US Defense Secretary Mr Donald Rumsfeld said today Russia and the US no longer needed nuclear deterrence pacts such as the Anti-Ballistic Missile (ABM) treaty.
Mr Rumsfeld said Washington would go ahead with missile defence plans outlawed by the ABM pact despite Moscow's opposition.
"Here you have an agreement between two states that was developed in 1972 during the Cold War that has outlived its usefulness," he said at a meeting with Russian journalists. "I am a simple soul. I think life is a lot simpler if we pick up and go on".
Mr Rumsfeld is in Moscow for one-day talks with his Russian counterpart, Mr Sergei Ivanov, on the US missile defence system and potential major cuts in the nuclear arsenals of both nations.

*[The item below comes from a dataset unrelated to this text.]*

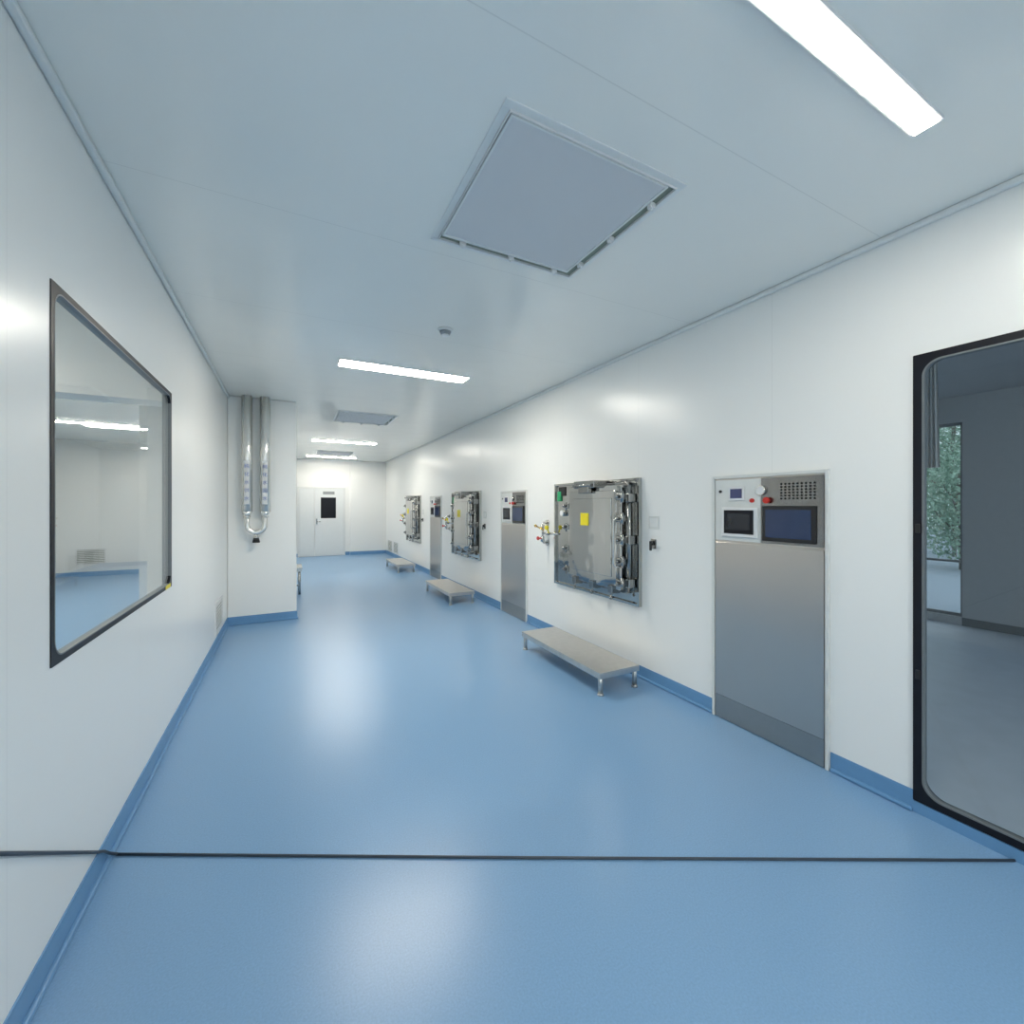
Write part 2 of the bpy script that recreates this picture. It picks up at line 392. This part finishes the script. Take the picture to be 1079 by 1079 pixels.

Russian media have said he would also meet President Vladimir Putin.
Russia is suspicious of US plans designed to protect the United States from potential attacks by rogue states and is reluctant to approve any changes to the ABM treaty.
Mr Rumsfeld said Washington's desire to get rid of the ABM treaty came from fundamental changes in bilateral relations and did not harm Russia's interests in any way.
"We don't have treaties with Mexico which keep us from bombing each other or attacking each other or . . . with Canada or with England," he said.
"The idea that a limited missile defence system ought to bother anybody is silly," he said. "The only one it's going to bother is someone who wants to lob a ballistic missile in on you, and we do not look at Russia as a country that has any desire to do that".